One of the most moving things you will see on any of these walks is the graffiti on the north wall inside the tower of St Mary's Church in Ashwell. High up the wall is a graffito inscription in Latin which translated says 'The first plague was in 1349', and lower down a more desperate one, 'Miserable, wild, distracted, the dregs of the people alone survive to witness, 1350' while the last in the series refers to a great storm, 'At the end of the second (plague) a tempest full mighty this year 1361 St Maur thunders in the heavens'.

The graffiti bear a remarkable witness to the Black Death, the bubonic plague spread by black-rat fleas, that swept into England from the Continent and Asia in 1348. It was devastating, particularly as the harvests had failed repeatedly since 1314 and already large areas were unploughed. It is thought that a third of the population died in the first outbreaks. No-one was immune: the Abbot of St Albans, Michael of Mentmore, and 47 of his monks died of the plague in April 1349 alone.
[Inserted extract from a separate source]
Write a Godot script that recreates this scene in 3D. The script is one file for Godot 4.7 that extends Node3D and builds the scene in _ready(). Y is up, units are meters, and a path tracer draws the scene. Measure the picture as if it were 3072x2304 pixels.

The scrawlings give an awesome insight into the state of mind of Ashwell's residents, but the January storms, which did great damage and would have seemed to be the final blow, probably cleared out the plague for a while and gave the community a chance to recover.

The church tower, under construction at the time of the plague, is in chalk stone and thus easily incised and carved. There are other equally interesting pieces of graffiti, including a 15th-century drawing of old St Pauls Cathedral in London and, elsewhere in the church, one by a bitter mason or builder which translates 'The corners are not pointed (mortared) correctly - I spit'.
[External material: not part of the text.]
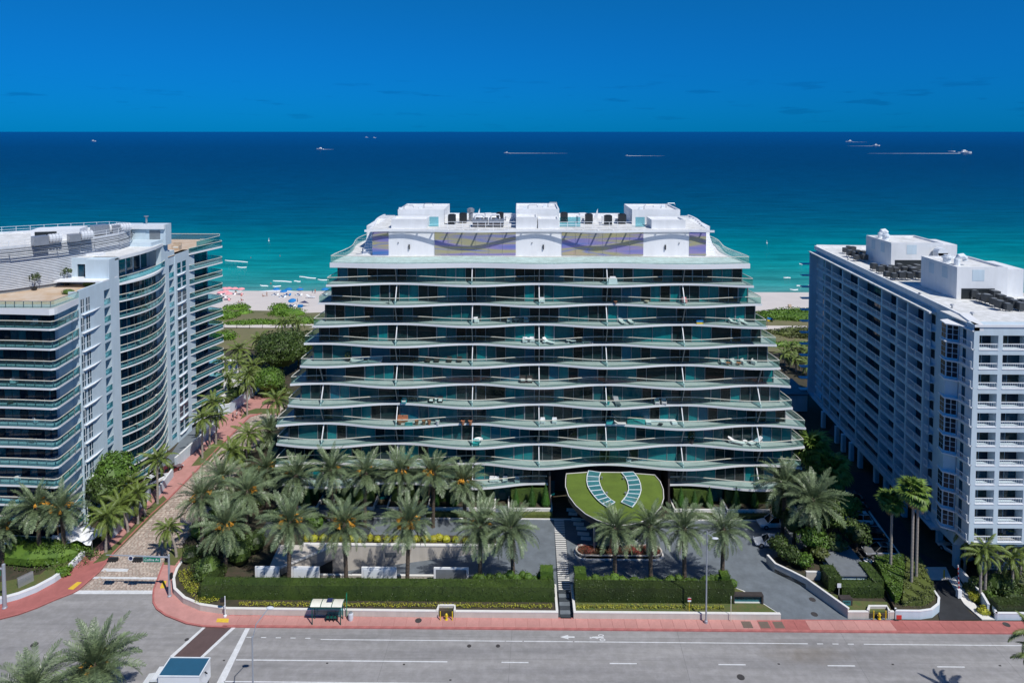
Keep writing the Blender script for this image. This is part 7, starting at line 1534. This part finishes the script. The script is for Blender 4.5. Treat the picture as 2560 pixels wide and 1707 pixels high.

The tower is an immense piece of work - one could speculate that it eventually rose as a defiance or commemoration of the tribulations of the village. At 176ft (54m), it is seen for miles around with its three storeys, massive angle buttresses and crowning 'Hertfordshire spike' spire. Ashwell itself is an exceptionally interesting village. There is a museum in an early 16th-century, timber-framed building, originally built as the local estate office for the Abbey of Westminster, which owned the manor until 1540. Ashwell was a market town and one of five in the county recorded in the Domesday Book. Ashwell's open fields remained unenclosed until as late as 1863. To the west, Caldecote is a deserted, medieval village whose economic viability probably received a serious setback from the Black Death. Owned by St Albans Abbey, it was deserted by 1428 and now consists of just a moated manor house (rebuilt around 1500) and a small church.

Where to eat and drink

Ashwell's several pubs include the Rose and Crown (also a restaurant) and the Three Tuns Hotel in the High Street; also here is the Thirty One Tea Rooms. You could try the Bushel and Strike in Mill Street. On the route there is the Three Horseshoes at Hinxworth.

What to look for

The Black Death that ravaged Ashwell may have fatally weakened nearby Caldecote, a small manor of 325 acres (132ha) owned by St Albans Abbey and deserted after 1428. The manor house, church and a cottage incorporating the old rectory are all that remain today. Many villages with 'cold' in their name were deserted in the late Middle Ages. Often they are located in bleak, exposed locations or on poor land.

While you're there

About 6 miles (9.7km) away from Ashwell, over the border in Bedfordshire, you could round off the day with a trip to the Shuttleworth Collection at Old Warden, west of Biggleswade. Started in 1928, it is a superb collection of vintage aircraft and road vehicles, all in airworthy or roadworthy condition.